Между тем у нас были документы с печатями, которые наш лидер под кустом оформил, подписал и скрепил печатями из специального мешочка, который он захватил, покидая Ростов. На основании этих документов нашу семью пропустили в город Орджоникидзе. Здесь стояла потрясающая невоенная тишина. Улицы были завалены горами картошки, которая уже не умещалась во дворах. В парке имени осетинского поэта Хетагурова прилежные садовники как ни в чем не бывало выращивали колированные розы. В городе была расквартирована специальная дивизия НКВД, которая формировала заград-отряды по всему фронту.
Станцию Прохладную все же пришлось сдать, но дальше Моздока немцы не прошли. Здесь, по-видимому, заград-отряды сыграли свою роль. Конечно, если бы мы только знали, что Орджоникидзе не будет сдан, мы бы остались в этом прелестном, сытом городе, но мы ничего не знали. Поэтому двинулись дальше. И в результате залегли на горячий асфальт 58-ой пристани города Баку. Здесь мамочка купала меня в Каспийском море, применяя мыло и густой гребешок, чтобы избавить от вшей и гнид. Здесь периодически устраивалась выдача супов, а иной раз даже появлялись кубики масла по американскому ленд-лизу.
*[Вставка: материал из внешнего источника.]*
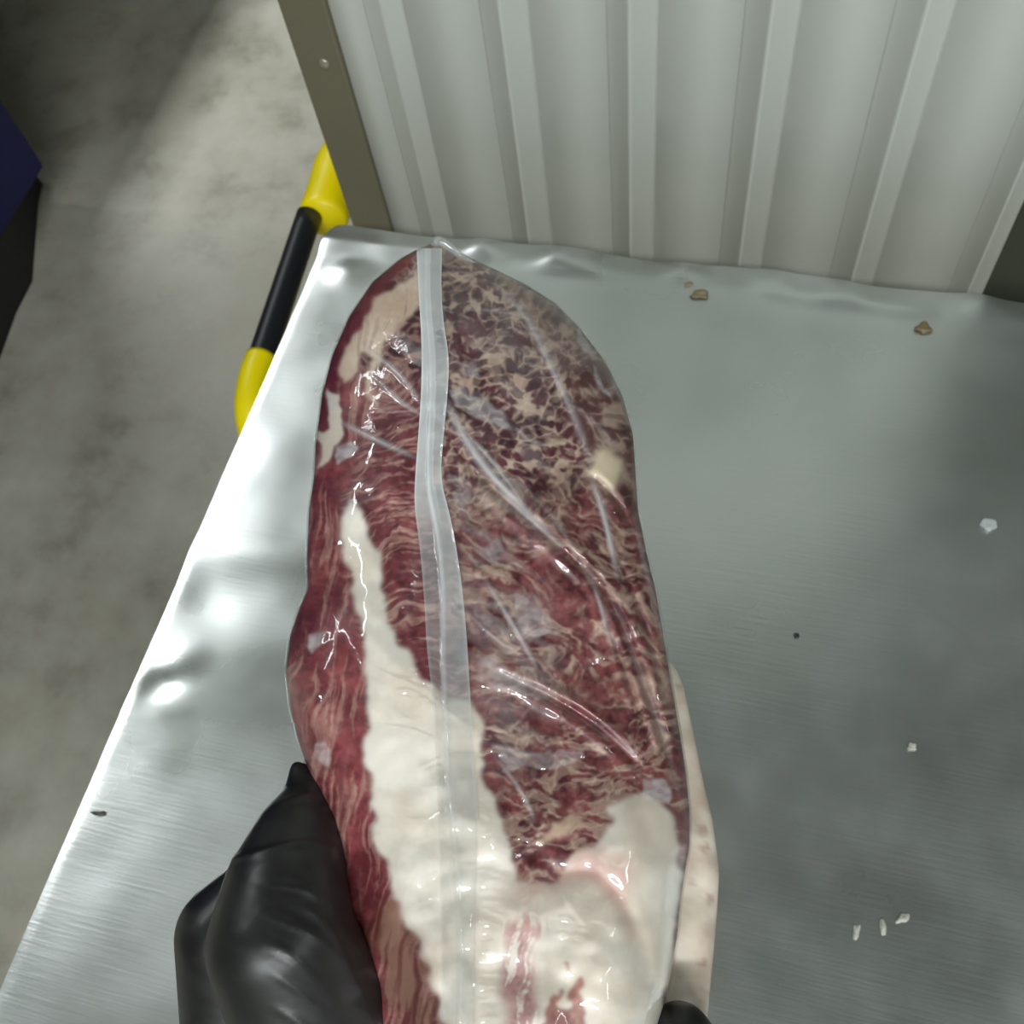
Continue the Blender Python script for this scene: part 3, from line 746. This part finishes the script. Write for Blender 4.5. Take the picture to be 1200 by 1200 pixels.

И все равно, голод был свирепый. Однажды, на пепелище костра я нашел сожженную лепешку. Это была зола. Я ее высосал. И с тех пор регулярно обследовал пепелища костров. Во второй раз такая удача уже не сопутствовала мне. Рядом с нами лежали на асфальте молодые люди, которые по "дороге жизни" покинули блокированный Ленинград. На них были красивые костюмчики, и выглядели они хорошо. Свою проблему они решили просто и гениально. У них был громадный ящик-чемодан, заполненнный развалами соленого сала. Видимо они купили его вместе с чемоданом. Они отрезали по кусочку сало и были живы.

Впрочем, здесь были организованы даже и культурные программы. Женщина-медиум завязывала глаза надежно, чтобы нечего не видеть, а другая женщина вопрошала ее, по-видиму, условным кодом, и она удачно угадывала, что в руках у того или иного зрителя. Под конец медиум пообещала даже узнать не только ношу, но и мысли человека. Ведущая спросила ее: "О чем думает этот молодой человек с сержантскими нашивками, голова которого прикрыта окровавленной марлей?" Медиум сказала твердо:" Он думает о том , как бы быстрее разгромить ненавистного врага". Ведущая спросила: "О чем думают все остальные?" Медиум сказала: "О том же". И все было правильно.

Только уехать отсюда было невозможно. Мы стояли в какой-то мифологической очереди на корабль, и каждый раз какие-то прохвосты отталкивали нас, и мы оставались на берегу. Тогда лопнуло наше терпение и мы штурмом взяли корабль. Поднялись на борт и уплыли в Красноводск, по ту сторону Каспия.
Отсюда началось длительное железнодорожное движение в теплушках на север. Движение было очень непредсказуемым. Иногда мы ехали по пять-шесть дней без остановок и, разумеется, без еды. А иногда нас выбрасывали на станции, поезда маневрировали и куда-то исчезали. К свирепому голоду присоединился не менее свирепый холод. А бежали мы из Ростова в летних костюмах. И теперь спасались от холода газетами, которые затыкали в различные складки одежды. Но бумага, увы, не сильно греет.